GIVEN EXERCISE:
Output nothing but the lines from the one with "Write a Blender" through the one with "SC.camera = cam", including both. Leave the pictures out of the copy.

DATA SUPPLIED:
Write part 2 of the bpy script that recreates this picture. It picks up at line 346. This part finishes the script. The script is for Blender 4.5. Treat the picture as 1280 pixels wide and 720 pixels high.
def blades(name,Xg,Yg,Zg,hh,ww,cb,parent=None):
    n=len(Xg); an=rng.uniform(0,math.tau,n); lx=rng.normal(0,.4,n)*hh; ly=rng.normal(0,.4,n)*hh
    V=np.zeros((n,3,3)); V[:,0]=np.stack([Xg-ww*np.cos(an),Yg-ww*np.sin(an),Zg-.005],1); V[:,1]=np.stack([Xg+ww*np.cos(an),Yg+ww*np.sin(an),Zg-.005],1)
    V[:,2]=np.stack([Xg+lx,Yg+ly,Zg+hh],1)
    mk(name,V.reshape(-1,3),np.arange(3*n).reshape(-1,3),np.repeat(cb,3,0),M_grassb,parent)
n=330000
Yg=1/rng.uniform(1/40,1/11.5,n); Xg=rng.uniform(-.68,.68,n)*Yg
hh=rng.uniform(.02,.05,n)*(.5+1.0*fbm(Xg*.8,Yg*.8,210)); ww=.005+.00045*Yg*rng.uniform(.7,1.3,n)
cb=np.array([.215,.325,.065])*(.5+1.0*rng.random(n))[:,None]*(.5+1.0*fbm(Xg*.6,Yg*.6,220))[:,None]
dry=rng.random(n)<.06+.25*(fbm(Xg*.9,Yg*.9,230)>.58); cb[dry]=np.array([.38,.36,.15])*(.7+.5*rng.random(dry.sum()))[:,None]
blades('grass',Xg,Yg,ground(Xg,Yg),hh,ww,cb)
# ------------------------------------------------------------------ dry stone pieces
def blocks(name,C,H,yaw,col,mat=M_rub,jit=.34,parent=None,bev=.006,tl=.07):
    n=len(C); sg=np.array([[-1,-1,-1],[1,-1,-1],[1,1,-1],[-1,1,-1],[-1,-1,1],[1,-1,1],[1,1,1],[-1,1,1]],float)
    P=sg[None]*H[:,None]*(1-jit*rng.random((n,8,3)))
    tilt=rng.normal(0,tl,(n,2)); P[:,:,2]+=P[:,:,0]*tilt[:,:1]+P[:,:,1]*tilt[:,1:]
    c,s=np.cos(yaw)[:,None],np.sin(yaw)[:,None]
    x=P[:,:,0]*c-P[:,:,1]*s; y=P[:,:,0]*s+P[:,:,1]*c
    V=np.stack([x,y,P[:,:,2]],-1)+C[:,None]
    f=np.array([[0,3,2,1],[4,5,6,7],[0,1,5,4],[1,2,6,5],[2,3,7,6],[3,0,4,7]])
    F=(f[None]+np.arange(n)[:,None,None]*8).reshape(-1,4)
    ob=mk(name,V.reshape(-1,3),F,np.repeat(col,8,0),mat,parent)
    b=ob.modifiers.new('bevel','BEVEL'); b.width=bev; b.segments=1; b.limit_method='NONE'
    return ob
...
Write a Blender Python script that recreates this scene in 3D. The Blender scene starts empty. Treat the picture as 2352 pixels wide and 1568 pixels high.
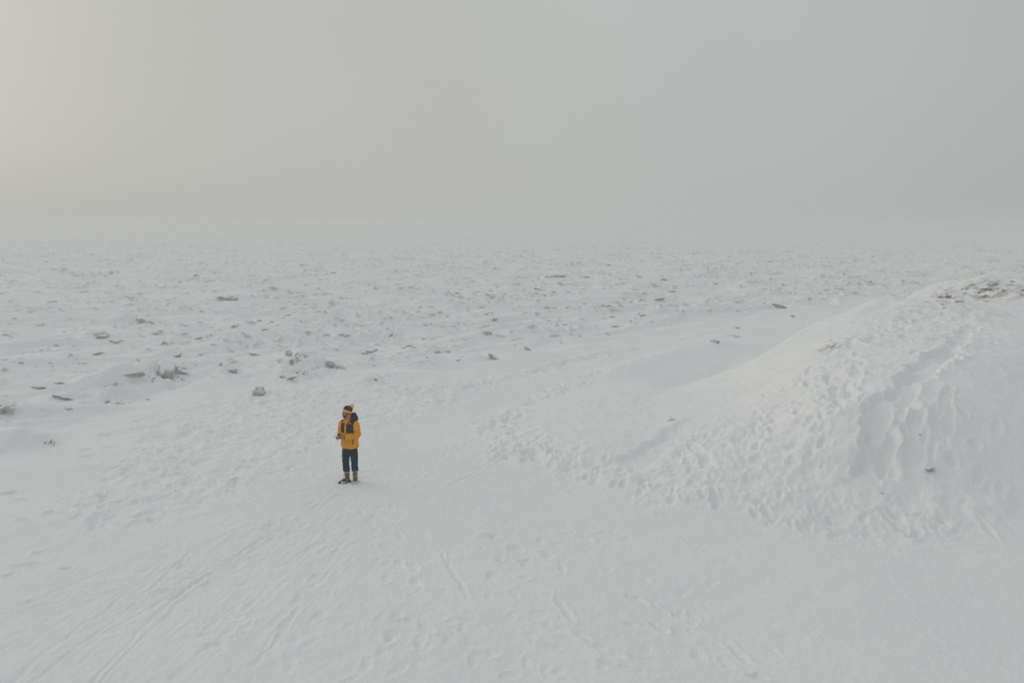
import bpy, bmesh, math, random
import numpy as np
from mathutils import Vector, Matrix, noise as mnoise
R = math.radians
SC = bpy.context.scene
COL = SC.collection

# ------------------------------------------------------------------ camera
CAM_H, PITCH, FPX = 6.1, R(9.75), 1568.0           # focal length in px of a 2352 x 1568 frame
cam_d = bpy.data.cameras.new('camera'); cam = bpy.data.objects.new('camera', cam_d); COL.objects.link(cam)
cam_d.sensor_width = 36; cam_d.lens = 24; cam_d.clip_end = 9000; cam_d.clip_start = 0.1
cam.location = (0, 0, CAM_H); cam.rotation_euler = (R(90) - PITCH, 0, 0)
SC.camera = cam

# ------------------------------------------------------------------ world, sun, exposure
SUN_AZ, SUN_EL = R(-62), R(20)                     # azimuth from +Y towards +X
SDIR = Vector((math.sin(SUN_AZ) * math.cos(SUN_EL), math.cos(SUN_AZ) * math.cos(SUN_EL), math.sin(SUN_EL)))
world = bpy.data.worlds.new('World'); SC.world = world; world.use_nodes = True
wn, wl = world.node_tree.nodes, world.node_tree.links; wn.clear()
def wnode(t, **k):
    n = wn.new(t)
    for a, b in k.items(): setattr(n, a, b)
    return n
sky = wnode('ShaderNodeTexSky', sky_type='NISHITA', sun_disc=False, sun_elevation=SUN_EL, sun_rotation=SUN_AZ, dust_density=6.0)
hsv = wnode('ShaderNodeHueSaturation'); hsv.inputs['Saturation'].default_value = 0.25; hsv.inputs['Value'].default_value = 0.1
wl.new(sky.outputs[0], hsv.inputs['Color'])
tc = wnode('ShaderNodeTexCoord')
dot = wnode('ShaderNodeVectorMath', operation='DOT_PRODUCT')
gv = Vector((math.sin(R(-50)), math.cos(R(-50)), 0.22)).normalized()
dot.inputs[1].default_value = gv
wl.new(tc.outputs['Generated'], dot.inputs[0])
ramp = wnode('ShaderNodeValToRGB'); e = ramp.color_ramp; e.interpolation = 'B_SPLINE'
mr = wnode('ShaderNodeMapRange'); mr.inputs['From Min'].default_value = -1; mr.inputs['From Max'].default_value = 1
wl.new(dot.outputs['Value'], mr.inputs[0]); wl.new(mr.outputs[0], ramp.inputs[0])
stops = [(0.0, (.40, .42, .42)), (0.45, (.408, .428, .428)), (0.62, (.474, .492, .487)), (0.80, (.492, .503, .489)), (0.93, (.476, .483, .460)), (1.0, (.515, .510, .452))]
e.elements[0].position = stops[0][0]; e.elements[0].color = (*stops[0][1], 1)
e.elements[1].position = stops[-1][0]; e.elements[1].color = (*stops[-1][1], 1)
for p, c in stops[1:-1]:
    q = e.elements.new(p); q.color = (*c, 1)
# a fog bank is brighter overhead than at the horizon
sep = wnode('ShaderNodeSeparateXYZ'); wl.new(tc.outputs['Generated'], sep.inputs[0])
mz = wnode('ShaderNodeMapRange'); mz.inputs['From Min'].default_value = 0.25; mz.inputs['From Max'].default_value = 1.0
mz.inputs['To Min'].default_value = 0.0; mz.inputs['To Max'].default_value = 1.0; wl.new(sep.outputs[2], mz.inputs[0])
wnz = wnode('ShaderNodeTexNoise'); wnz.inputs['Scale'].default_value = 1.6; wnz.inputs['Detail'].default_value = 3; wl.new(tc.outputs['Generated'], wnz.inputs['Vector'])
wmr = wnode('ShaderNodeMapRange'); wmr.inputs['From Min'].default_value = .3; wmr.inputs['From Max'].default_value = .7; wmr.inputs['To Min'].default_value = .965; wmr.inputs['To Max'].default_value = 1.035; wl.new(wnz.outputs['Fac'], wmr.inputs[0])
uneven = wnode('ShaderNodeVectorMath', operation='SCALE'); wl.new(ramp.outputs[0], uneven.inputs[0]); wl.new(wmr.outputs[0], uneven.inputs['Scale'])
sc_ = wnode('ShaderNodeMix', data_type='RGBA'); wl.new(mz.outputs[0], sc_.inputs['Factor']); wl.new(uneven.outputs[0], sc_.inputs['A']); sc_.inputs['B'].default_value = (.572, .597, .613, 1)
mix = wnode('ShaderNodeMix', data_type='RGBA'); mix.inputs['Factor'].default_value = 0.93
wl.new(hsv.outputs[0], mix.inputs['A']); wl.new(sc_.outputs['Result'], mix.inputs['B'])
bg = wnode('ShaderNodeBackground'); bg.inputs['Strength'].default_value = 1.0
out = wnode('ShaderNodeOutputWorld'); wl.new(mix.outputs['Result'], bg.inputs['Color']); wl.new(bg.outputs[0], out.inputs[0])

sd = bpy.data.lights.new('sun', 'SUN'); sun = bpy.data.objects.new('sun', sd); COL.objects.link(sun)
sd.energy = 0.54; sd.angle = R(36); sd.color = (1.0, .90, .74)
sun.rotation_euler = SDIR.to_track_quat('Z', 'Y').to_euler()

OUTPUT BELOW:
Write a Blender Python script that recreates this scene in 3D. The Blender scene starts empty. Treat the picture as 2352 pixels wide and 1568 pixels high.
import bpy, bmesh, math, random
import numpy as np
from mathutils import Vector, Matrix, noise as mnoise
R = math.radians
SC = bpy.context.scene
COL = SC.collection

# ------------------------------------------------------------------ camera
CAM_H, PITCH, FPX = 6.1, R(9.75), 1568.0           # focal length in px of a 2352 x 1568 frame
cam_d = bpy.data.cameras.new('camera'); cam = bpy.data.objects.new('camera', cam_d); COL.objects.link(cam)
cam_d.sensor_width = 36; cam_d.lens = 24; cam_d.clip_end = 9000; cam_d.clip_start = 0.1
cam.location = (0, 0, CAM_H); cam.rotation_euler = (R(90) - PITCH, 0, 0)
SC.camera = cam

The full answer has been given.